Saudi Arabia: It’s time to catch falcons

Hammad desert is the most sought-after location for falcon hunters in the Kingdom and Gulf countries. The hunters make a beeline for the desert located 100 km west of Arar city in the Northern Border province during the month of September every year when the hunting season opens. The month is marked with the arrival of large numbers of falcons including highly-priced varieties.

ARAB PASSION: Sometimes a live pigeon is offered as bait to a wild falcon. The raptor is caught at the end of the hunt when it is exhausted. (SPA)

ARAB PASSION: Sometimes a live pigeon is offered as bait to a wild falcon. The raptor is caught at the end of the hunt when it is exhausted. (SPA)

Falcons have been a passion for the people of the Arabian Peninsula since time immemorial. It is during the month of September that falcon lovers make their trips to the virgin desert looking for the rare varieties of the bird that make a stop over in the deep desert in the middle of their annual migratory journey. The Hammad desert is close to Hazm Al-Galameed town in the northern part of the Kingdom.

The price of a single bird of the rare varieties which are called by names such as Safi (Pure), Ashaal (Fiery), Fatih (light), Abyad (White), Farisi (Persian), and Sinjari have a starting price of SR315,000, according to the Saudi Press Agency. The falcon hunters strike up their tents deep in the desert where it is extremely cold during the night. They carry water and other rations to to sustain them in the desert for several days. They also have with them the latest positioning devices so as not to lose their way.

They sit around a fire close to the tents in the biting cold and narrate their past exploits in falcon hunting while sipping the simmering coffee. Arab passion for falcons is so deep-seated that some poets compose elegies to commemorate their lost bird. Poet Muhammad Al-Lamee recited a sad poem about the grief and anguish he has been suffering since he lost his bird Arqat on a nocturnal gathering of falconers in the desert. Falconers take special care to only go to locations where hunting is permitted.
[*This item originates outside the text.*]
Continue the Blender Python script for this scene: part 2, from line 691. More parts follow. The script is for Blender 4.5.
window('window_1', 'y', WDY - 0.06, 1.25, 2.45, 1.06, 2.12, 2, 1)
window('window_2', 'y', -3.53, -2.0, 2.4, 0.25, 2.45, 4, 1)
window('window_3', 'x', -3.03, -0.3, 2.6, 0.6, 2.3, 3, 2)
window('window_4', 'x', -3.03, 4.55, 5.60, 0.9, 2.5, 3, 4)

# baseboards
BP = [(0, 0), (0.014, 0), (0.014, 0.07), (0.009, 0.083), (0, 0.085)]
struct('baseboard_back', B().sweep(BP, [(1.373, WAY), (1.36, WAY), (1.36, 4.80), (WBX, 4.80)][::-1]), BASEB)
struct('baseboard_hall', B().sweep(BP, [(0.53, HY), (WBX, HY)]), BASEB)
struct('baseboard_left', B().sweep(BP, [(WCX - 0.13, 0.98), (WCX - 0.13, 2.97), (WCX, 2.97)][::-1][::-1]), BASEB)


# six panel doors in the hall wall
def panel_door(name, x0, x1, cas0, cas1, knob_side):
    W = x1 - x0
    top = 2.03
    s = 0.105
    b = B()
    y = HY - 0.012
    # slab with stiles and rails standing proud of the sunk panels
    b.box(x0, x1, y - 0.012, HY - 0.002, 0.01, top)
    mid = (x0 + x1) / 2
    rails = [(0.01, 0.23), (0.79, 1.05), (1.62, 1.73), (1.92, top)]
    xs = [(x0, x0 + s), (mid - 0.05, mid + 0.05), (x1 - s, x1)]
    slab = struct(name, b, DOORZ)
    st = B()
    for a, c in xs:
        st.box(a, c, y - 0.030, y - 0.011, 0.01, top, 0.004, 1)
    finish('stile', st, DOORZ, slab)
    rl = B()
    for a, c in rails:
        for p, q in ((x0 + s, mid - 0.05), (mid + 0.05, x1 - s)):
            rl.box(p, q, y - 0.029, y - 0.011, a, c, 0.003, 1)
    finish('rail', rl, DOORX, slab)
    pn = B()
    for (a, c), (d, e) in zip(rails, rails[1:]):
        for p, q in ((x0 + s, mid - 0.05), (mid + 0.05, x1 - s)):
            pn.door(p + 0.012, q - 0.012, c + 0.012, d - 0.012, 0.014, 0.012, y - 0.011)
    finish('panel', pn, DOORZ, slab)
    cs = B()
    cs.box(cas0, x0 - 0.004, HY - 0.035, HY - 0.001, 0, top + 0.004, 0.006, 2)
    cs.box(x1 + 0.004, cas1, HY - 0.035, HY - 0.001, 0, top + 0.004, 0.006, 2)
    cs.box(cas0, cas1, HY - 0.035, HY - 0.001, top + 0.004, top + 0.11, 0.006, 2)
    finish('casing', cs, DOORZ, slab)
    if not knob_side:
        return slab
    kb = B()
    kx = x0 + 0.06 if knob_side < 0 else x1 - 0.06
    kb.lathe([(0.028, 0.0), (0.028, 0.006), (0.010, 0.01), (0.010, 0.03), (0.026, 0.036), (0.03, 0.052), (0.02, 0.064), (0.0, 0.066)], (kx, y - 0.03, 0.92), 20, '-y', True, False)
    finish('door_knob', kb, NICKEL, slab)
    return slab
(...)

They never resort to the indiscriminate killing of wild fauna or enter wild life sanctuaries to hunt down the animals for fear of the extinction of any kind of animal or bird. A veteran falconer in the Northern Border Province, Daham Al-Anazi, said the hunting season of the migratory bird starts on Sept. 1 and lasts until the beginning of the winter. He added that falconers come to Hammad to hunt several varieties of the bird including the Harr, a breed that is in high demand because of its beautiful feathers that can grow up to a span of 17 inches. Falconers require intense training before they can hunt. A hunting team has been known to have hunted six falcons in a single day.
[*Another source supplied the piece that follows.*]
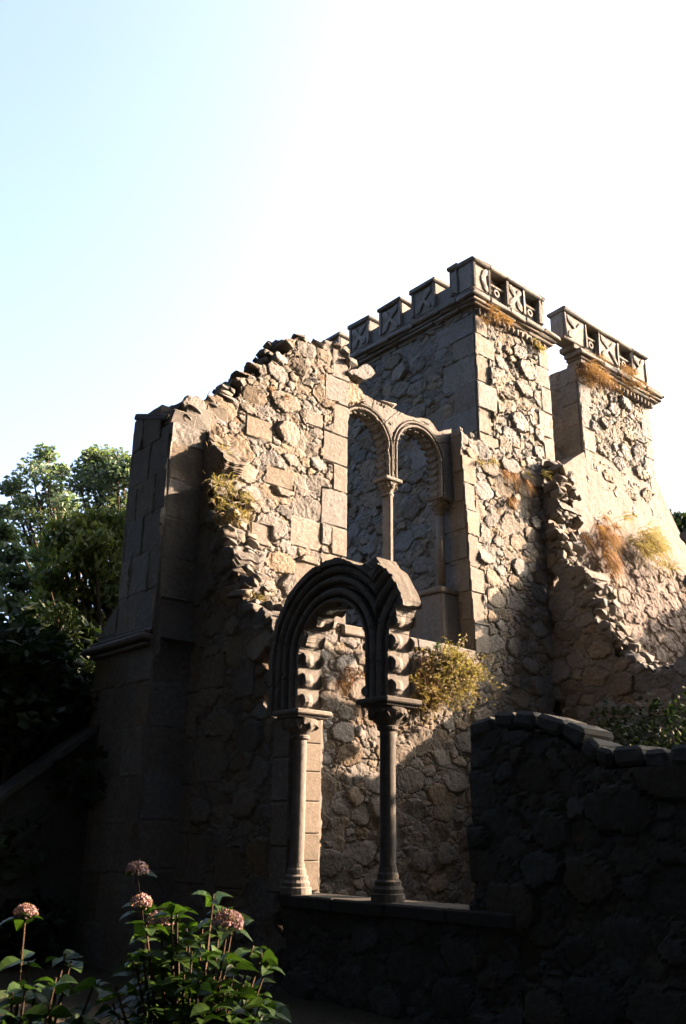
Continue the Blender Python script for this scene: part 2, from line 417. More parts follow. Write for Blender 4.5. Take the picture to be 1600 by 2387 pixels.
for k in range(5): bl.append((6.36, 6.98, 4.6+k*0.6, 5.195+k*0.6))
for (a, b, c, d) in ((8.2, 8.78, 7.02, 7.36), (8.75, 9.4, 6.1, 6.62), (7.75, 8.3, 7.75, 8.12), (7.95, 8.35, 5.95, 6.3), (9.0, 9.4, 8.35, 8.62), (8.85, 9.5, 5.5, 5.86)): bl.append((a, b, c, d))
mb = MB()
masonry(mb, 'R', YR, 6.47, 15.75, -0.1, 10.6, 0.021, softR, 11, thick=0.5, blocks=bl, mask=winhole, sizes=[(0.15, 0.22, 6), (0.09, 0.14, 34), (0.05, 0.08, 190), (0.028, 0.045, 460)], rough=0.032)
edge_rocks(mb, 'R', YR, topR, 0.5, size=(0.14, 0.34), step=0.13, rows=4, spread=0.04)
edge_rocks(mb, 'R', YR, topR2[3:], 0.45, size=(0.1, 0.22), step=0.14, rows=3, spread=0.04)
mb.build('rubble_wall', M_RUB, wallR)
# copings at the left end
mb = MB()
for (p, s) in (((428, 966), (0.42, 0.5, 0.3)), ((462, 962), (0.5, 0.5, 0.42)), ((505, 960), (0.42, 0.55, 0.36))):
    x, z_ = onR(*p); cbox(mb, (x-s[0]/2, YR-0.03, z_-s[2]*0.75), (x+s[0]/2, YR+s[1], z_+s[2]*0.25), 0.03, jit=0.03)
mb.build('coping', M_ASH, wallR)
# knob of the broken hood at the top of the left jamb
mb = MB()
sp_ = [onR(*p, 11.47) for p in [(770, 960), (772, 900), (788, 880), (806, 868), (820, 866), (834, 856), (846, 852), (857, 862), (863, 877), (850, 889), (838, 893), (832, 904), (842, 918), (846, 940), (812, 950), (804, 990)]]
masonry(mb, 'R', 11.47, 9.3, 10.6, 8.6, 10.4, 0.014, sp_, 13, thick=0.3, ragged=False, depth=0.006, sizes=[(0.5, 0.6, 30)], rough=0.03, jit=0.02)
mb.build('broken_springer', M_ASH, wallR)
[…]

Regarding the hunting techniques adopted by the hunters, falconer Tayyeb Hamoud said a traditional method is to fit a net to the back of a pigeon as bait and keep it ready for the falcons passing by early in the morning. Quails with similar nets and tied to some heavy objects are also used to catch the prized birds, he said.

Another method used to catch falcons that refuse to fall into the traps of pigeons or quails is to offer pigeons directly to the falcon without any net. Then the hunter follows the bird until it is tired and catches it while it rests in the shadows of a shrub. Some people hunt them at night using a metal net in the form of a cylinder-shaped basket after blinding the bird by aiming a strong beam into its eyes.

Another experienced hunter said most of the falcons pass out shortly after being hunted but a little sprinkle of water revives them.

The price of a falcon is determined by its speed, ability to hunt bustards, shortness of shanks, symmetry of the beaks, and fast flutter of wings. Even falcons with a lifespan of 20 years can become weak after a period of only 12 years, according to an expert.